Pages

Tuesday, October 23, 2018

Sebut Freeport Tak Rugikan Negara, Greenpeace Nilai BPK Kolot

Jakarta, CNN Indonesia -- Greenpeace Indonesia memandang Badan Pemeriksa Keuangan (BPK) masih konservatif jika tak menyebut limbah PT Freeport Indonesia merugikan negara.Tailing Freeport disebut telah merusak sungai di Mimika, Papua, selama 30-40 dekade terakhir.

"Saya kira daya dukung eksosistem dari sungai di sana sudah menurun. Persoalan seperti ini tidak bisa dihitung dengan perhitungan ekonomi yang konservatif dengan input output yang standar. Tapi harus menghitung biaya yang harus dikeluarkan negara untuk memulihkan DAS Sungai Ajkwa di wilayah. Mimika," ujar Kepala Greenpeace Indonesia Leonard Simanjuntak di Jakarta, Selasa (24/10).

Dia meminta pemerintah belajar dari bencana kebakaran hutan yang setiap tahun terjadi. Potensi kerugian bencana itu sudah jelas di depan mata, sehingga bisa dihitung potensi kerugiannya.

"Sama-sama kerusakan lingkungan, kalau karhutla bisa dihitung kenapa yang ini tidak bisa dihitung kalau dilihat dari metodenya," terangnya.


Leonard menegaskan pemerintah harus menghitung fungsi ekonomi Sungai Ajkwa dan kontribusinya pada Kabupaten Mimika yang hilang akibat menampung tailing puluhan jutaaan ton selama bertahun-tahun.

Sementara itu, Knowledge Management Director Yayasan Madani Berkelanjutan Anggalia Putri menilai bahwa hilangnya nilai jasa ekosistem sebesar Rp185 triliun memang tidak bisa dianggap sebagai kerugian maupun potensi kerugian negara. Pasalnya, negara baru mengeluarkan Peraturan Pemerintah No 46 Tahun 2017 tentang IELH (Instumen Ekonomi Lingkungan Hidup) jauh setelah Freeport ada di Indonesia.

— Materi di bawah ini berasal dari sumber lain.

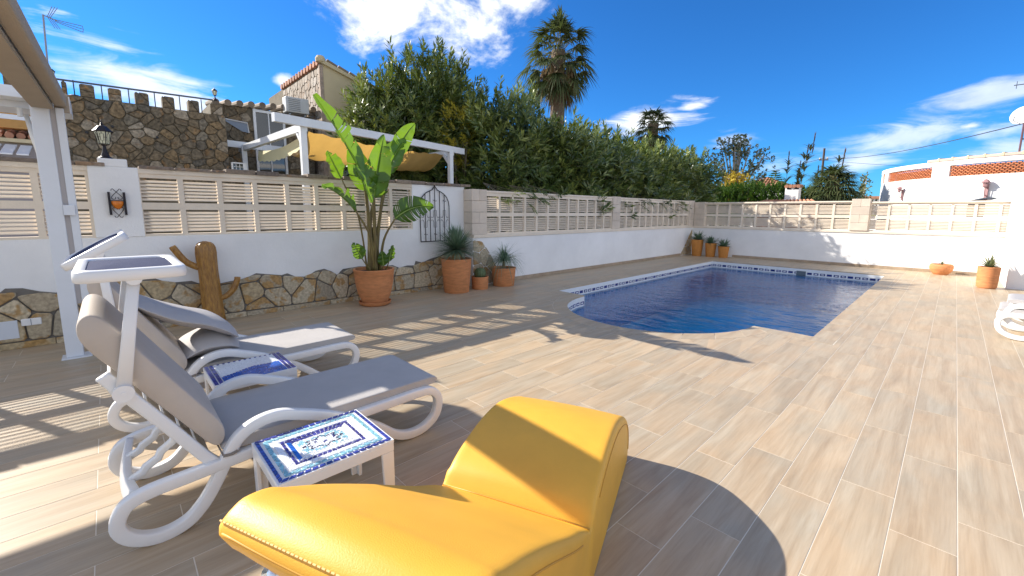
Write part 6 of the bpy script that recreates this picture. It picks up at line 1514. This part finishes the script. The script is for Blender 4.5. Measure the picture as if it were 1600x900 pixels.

"Yang saya lihat sekilas kenapa ini tidak disebut sebagai kerugian karena memang secara resmi Indonesia belum memvaluasi jasa ekosistem sebagai hitung-hitungan yang ada di dokumen yang ada izinnya," terang Anggie.


Menurut Anggie, BPK hanya melakukan tugas sesuai mandat untuk memeriksa berdasarkan dokumen. Namun, dia berharap kerugian maupun potensi kerugian yang akan terjadi dari hilangnya jasa ekosistem segera divaluasi dalam rupiah.

Selama ini, kata Anggie, Indonesia memang belum menghitung nilai jasa ekosistem seperti hutan, gambut, air segar, penyetok karbon dan lain sebagainya. Padahal sebuah perusahaan yang tampaknya memberikan keuntungan besar bagi negara bisa saja menyebabkan kerusakan lingkungan dengan biaya perbaikan yang lebih besar.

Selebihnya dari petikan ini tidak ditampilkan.